* Required task *
Return the complete listing that follows, with each line reproduced exactly.

* Input material *

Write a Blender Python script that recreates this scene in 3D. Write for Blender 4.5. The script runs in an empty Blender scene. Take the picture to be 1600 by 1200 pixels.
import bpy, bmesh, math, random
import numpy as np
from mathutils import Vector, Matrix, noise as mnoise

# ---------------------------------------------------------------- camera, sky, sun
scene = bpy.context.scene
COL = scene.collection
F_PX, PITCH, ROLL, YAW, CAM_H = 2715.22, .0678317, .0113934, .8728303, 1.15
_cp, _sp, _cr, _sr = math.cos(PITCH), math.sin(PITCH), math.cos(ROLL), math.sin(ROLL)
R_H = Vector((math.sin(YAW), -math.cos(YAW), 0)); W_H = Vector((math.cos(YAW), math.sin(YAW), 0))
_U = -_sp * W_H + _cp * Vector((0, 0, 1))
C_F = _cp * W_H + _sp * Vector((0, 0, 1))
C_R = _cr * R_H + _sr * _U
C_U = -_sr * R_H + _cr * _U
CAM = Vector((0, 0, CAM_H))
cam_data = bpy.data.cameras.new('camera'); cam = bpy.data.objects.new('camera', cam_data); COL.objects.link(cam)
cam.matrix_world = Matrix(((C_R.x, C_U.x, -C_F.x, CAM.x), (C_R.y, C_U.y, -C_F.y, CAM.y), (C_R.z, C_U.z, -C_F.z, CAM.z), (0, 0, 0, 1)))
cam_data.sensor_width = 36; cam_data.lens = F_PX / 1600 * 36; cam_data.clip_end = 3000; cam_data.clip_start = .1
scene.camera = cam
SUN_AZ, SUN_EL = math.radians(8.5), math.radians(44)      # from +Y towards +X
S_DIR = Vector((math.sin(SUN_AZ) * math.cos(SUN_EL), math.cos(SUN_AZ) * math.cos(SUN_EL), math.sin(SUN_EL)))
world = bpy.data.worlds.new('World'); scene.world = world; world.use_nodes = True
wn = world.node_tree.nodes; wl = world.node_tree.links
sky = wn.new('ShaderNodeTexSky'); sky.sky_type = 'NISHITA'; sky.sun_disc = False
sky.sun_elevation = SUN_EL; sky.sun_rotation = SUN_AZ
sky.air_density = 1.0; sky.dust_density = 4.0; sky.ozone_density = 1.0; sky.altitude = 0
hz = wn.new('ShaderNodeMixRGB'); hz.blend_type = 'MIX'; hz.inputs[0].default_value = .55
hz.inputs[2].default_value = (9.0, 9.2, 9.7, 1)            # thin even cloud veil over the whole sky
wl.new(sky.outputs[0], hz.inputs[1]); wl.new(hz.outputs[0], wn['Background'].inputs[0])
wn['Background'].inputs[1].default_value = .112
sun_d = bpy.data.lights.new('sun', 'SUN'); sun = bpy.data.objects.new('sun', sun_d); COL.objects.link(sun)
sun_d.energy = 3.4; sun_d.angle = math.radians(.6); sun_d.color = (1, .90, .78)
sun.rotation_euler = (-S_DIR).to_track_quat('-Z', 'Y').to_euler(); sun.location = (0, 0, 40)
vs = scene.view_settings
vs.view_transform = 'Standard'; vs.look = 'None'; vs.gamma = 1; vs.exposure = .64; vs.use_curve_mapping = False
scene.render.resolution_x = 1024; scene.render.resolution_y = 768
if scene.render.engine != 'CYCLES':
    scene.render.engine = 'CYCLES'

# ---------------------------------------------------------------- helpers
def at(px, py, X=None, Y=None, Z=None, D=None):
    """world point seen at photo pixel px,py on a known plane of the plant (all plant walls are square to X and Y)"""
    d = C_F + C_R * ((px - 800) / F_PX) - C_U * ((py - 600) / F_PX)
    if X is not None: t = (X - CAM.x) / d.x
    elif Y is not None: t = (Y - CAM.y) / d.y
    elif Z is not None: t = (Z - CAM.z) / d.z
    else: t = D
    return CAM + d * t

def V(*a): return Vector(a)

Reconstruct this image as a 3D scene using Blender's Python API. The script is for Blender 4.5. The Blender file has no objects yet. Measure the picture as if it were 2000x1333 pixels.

* Answer in full *
Write a Blender Python script that recreates this scene in 3D. Write for Blender 4.5. The script runs in an empty Blender scene. Take the picture to be 1600 by 1200 pixels.
import bpy, bmesh, math, random
import numpy as np
from mathutils import Vector, Matrix, noise as mnoise

# ---------------------------------------------------------------- camera, sky, sun
scene = bpy.context.scene
COL = scene.collection
F_PX, PITCH, ROLL, YAW, CAM_H = 2715.22, .0678317, .0113934, .8728303, 1.15
_cp, _sp, _cr, _sr = math.cos(PITCH), math.sin(PITCH), math.cos(ROLL), math.sin(ROLL)
R_H = Vector((math.sin(YAW), -math.cos(YAW), 0)); W_H = Vector((math.cos(YAW), math.sin(YAW), 0))
_U = -_sp * W_H + _cp * Vector((0, 0, 1))
C_F = _cp * W_H + _sp * Vector((0, 0, 1))
C_R = _cr * R_H + _sr * _U
C_U = -_sr * R_H + _cr * _U
CAM = Vector((0, 0, CAM_H))
cam_data = bpy.data.cameras.new('camera'); cam = bpy.data.objects.new('camera', cam_data); COL.objects.link(cam)
cam.matrix_world = Matrix(((C_R.x, C_U.x, -C_F.x, CAM.x), (C_R.y, C_U.y, -C_F.y, CAM.y), (C_R.z, C_U.z, -C_F.z, CAM.z), (0, 0, 0, 1)))
cam_data.sensor_width = 36; cam_data.lens = F_PX / 1600 * 36; cam_data.clip_end = 3000; cam_data.clip_start = .1
scene.camera = cam
SUN_AZ, SUN_EL = math.radians(8.5), math.radians(44)      # from +Y towards +X
S_DIR = Vector((math.sin(SUN_AZ) * math.cos(SUN_EL), math.cos(SUN_AZ) * math.cos(SUN_EL), math.sin(SUN_EL)))
world = bpy.data.worlds.new('World'); scene.world = world; world.use_nodes = True
wn = world.node_tree.nodes; wl = world.node_tree.links
sky = wn.new('ShaderNodeTexSky'); sky.sky_type = 'NISHITA'; sky.sun_disc = False
sky.sun_elevation = SUN_EL; sky.sun_rotation = SUN_AZ
sky.air_density = 1.0; sky.dust_density = 4.0; sky.ozone_density = 1.0; sky.altitude = 0
hz = wn.new('ShaderNodeMixRGB'); hz.blend_type = 'MIX'; hz.inputs[0].default_value = .55
hz.inputs[2].default_value = (9.0, 9.2, 9.7, 1)            # thin even cloud veil over the whole sky
wl.new(sky.outputs[0], hz.inputs[1]); wl.new(hz.outputs[0], wn['Background'].inputs[0])
wn['Background'].inputs[1].default_value = .112
sun_d = bpy.data.lights.new('sun', 'SUN'); sun = bpy.data.objects.new('sun', sun_d); COL.objects.link(sun)
sun_d.energy = 3.4; sun_d.angle = math.radians(.6); sun_d.color = (1, .90, .78)
sun.rotation_euler = (-S_DIR).to_track_quat('-Z', 'Y').to_euler(); sun.location = (0, 0, 40)
vs = scene.view_settings
vs.view_transform = 'Standard'; vs.look = 'None'; vs.gamma = 1; vs.exposure = .64; vs.use_curve_mapping = False
scene.render.resolution_x = 1024; scene.render.resolution_y = 768
if scene.render.engine != 'CYCLES':
    scene.render.engine = 'CYCLES'

# ---------------------------------------------------------------- helpers
def at(px, py, X=None, Y=None, Z=None, D=None):
    """world point seen at photo pixel px,py on a known plane of the plant (all plant walls are square to X and Y)"""
    d = C_F + C_R * ((px - 800) / F_PX) - C_U * ((py - 600) / F_PX)
    if X is not None: t = (X - CAM.x) / d.x
    elif Y is not None: t = (Y - CAM.y) / d.y
    elif Z is not None: t = (Z - CAM.z) / d.z
    else: t = D
    return CAM + d * t

def V(*a): return Vector(a)

Reconstruct this image as a 3D scene using Blender's Python API. The script is for Blender 4.5. The Blender file has no objects yet. Measure the picture as if it were 2000x1333 pixels.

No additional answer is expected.